### MATERIAL
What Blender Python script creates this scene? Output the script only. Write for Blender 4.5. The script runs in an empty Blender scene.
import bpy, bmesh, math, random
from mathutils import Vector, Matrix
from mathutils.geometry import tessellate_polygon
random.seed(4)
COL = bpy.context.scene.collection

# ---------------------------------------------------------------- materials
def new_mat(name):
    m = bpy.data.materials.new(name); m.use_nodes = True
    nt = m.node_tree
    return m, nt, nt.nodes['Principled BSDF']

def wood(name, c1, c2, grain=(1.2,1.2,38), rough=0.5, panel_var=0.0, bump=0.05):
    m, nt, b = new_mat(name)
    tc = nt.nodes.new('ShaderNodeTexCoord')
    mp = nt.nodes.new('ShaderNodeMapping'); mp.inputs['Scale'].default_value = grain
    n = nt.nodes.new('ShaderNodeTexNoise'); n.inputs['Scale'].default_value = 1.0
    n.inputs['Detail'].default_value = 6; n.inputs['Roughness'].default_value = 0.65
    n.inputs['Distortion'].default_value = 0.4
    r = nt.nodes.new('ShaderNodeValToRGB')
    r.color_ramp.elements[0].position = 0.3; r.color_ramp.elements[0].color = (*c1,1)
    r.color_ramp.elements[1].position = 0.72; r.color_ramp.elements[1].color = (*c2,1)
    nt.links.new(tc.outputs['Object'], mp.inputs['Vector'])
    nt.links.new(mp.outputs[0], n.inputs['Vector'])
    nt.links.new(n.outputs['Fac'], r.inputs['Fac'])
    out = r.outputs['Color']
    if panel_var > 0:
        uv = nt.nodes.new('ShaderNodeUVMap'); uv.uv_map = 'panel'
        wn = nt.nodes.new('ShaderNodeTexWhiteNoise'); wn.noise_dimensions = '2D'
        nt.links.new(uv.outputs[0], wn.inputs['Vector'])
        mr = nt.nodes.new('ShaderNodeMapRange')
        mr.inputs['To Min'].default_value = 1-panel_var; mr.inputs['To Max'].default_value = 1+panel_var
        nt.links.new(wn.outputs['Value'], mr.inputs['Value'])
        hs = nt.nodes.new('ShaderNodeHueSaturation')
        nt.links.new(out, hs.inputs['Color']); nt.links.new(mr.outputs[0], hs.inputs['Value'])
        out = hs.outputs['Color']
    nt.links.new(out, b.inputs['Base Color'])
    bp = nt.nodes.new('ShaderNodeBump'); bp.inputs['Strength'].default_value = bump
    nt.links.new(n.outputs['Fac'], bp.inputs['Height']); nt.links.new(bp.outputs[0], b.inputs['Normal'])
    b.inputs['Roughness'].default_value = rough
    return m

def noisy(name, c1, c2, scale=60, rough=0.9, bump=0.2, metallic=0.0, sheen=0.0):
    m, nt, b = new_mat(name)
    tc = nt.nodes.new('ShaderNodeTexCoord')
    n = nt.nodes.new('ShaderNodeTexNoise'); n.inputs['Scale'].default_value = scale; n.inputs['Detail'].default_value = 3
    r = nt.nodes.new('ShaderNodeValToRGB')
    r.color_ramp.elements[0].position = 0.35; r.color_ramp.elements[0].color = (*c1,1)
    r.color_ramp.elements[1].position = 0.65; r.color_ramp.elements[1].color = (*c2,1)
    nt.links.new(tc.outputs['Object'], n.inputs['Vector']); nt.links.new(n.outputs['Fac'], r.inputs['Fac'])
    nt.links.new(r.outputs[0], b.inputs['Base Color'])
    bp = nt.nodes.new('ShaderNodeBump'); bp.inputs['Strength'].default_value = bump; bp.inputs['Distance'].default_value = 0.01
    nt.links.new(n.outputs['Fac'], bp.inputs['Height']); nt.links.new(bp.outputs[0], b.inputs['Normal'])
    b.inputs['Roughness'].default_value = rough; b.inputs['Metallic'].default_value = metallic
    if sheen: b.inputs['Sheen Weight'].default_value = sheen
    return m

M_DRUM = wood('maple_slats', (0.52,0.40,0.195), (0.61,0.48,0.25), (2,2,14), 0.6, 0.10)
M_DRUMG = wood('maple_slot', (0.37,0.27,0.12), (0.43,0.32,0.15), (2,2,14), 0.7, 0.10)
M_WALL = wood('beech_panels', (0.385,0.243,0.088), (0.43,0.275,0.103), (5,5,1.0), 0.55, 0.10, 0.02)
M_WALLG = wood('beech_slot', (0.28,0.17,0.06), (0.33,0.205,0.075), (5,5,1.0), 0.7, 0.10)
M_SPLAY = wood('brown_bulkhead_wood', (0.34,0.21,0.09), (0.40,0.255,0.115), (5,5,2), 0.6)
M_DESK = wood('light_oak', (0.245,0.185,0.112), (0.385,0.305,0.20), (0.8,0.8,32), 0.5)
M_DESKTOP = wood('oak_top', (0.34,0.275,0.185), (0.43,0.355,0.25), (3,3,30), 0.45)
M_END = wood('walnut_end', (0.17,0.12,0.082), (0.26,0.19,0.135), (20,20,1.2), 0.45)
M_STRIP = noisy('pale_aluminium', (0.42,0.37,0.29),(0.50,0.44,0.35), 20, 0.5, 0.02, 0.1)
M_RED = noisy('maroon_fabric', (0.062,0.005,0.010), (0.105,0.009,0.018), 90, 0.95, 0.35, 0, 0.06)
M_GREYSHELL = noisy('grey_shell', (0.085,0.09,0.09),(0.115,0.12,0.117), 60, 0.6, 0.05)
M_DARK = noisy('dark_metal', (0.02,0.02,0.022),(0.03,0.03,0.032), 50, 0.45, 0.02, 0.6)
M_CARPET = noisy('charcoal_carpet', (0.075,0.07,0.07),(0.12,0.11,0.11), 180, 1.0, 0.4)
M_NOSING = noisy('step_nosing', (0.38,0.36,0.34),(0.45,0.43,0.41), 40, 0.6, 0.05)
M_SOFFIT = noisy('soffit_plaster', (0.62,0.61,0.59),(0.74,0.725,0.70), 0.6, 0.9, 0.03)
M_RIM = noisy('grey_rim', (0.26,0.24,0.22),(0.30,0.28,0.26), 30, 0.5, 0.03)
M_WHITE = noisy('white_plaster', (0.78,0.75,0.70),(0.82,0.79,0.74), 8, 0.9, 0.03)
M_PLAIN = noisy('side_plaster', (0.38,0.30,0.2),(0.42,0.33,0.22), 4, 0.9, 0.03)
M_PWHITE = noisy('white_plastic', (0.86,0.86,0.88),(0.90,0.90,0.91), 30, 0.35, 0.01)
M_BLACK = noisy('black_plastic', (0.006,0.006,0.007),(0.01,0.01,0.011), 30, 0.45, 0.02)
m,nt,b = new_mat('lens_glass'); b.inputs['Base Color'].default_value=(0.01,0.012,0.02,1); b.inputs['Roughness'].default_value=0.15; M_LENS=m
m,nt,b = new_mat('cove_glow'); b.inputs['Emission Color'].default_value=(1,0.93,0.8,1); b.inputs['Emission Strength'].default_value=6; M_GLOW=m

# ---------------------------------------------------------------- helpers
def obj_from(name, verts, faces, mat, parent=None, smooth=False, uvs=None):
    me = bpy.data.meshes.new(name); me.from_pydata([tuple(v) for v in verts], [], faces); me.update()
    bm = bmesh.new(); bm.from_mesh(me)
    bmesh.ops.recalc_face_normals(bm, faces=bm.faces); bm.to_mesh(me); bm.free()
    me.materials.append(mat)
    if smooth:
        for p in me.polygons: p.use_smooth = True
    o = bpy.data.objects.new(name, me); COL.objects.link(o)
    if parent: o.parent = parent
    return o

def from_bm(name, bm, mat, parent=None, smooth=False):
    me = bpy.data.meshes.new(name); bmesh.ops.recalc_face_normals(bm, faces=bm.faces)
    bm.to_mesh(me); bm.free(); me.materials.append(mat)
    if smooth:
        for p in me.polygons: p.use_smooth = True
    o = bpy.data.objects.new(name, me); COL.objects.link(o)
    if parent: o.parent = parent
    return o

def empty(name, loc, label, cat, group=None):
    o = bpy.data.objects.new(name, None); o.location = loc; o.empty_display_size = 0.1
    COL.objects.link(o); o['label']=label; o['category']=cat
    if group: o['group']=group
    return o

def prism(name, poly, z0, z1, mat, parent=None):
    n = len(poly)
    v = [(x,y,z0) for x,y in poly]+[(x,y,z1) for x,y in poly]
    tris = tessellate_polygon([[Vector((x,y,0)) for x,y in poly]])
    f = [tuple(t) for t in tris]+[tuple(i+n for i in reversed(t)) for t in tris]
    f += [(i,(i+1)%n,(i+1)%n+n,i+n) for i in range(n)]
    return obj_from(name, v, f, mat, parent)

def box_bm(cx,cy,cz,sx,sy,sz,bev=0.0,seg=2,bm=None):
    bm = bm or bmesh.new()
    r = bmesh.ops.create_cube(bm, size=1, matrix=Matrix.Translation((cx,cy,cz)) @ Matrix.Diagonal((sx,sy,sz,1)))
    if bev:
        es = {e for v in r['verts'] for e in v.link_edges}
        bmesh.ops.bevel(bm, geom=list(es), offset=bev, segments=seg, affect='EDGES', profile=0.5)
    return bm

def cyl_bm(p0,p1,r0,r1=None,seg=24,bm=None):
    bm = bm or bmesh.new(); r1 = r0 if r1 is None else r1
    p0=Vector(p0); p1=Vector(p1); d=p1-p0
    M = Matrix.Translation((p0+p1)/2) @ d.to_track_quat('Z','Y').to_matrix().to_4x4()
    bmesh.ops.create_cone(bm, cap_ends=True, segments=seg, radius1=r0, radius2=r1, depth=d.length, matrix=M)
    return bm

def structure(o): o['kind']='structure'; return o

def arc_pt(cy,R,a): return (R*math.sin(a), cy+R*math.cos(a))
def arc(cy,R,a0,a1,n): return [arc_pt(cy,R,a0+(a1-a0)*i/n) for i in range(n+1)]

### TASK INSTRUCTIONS
Go through the material above and output exactly the lines from the one containing "(2,2,14), 0.6, 0.10)" through the one containing "0.55, 0.10, 0.02)".

### SOLUTION FOR THIS TASK
M_DRUM = wood('maple_slats', (0.52,0.40,0.195), (0.61,0.48,0.25), (2,2,14), 0.6, 0.10)
M_DRUMG = wood('maple_slot', (0.37,0.27,0.12), (0.43,0.32,0.15), (2,2,14), 0.7, 0.10)
M_WALL = wood('beech_panels', (0.385,0.243,0.088), (0.43,0.275,0.103), (5,5,1.0), 0.55, 0.10, 0.02)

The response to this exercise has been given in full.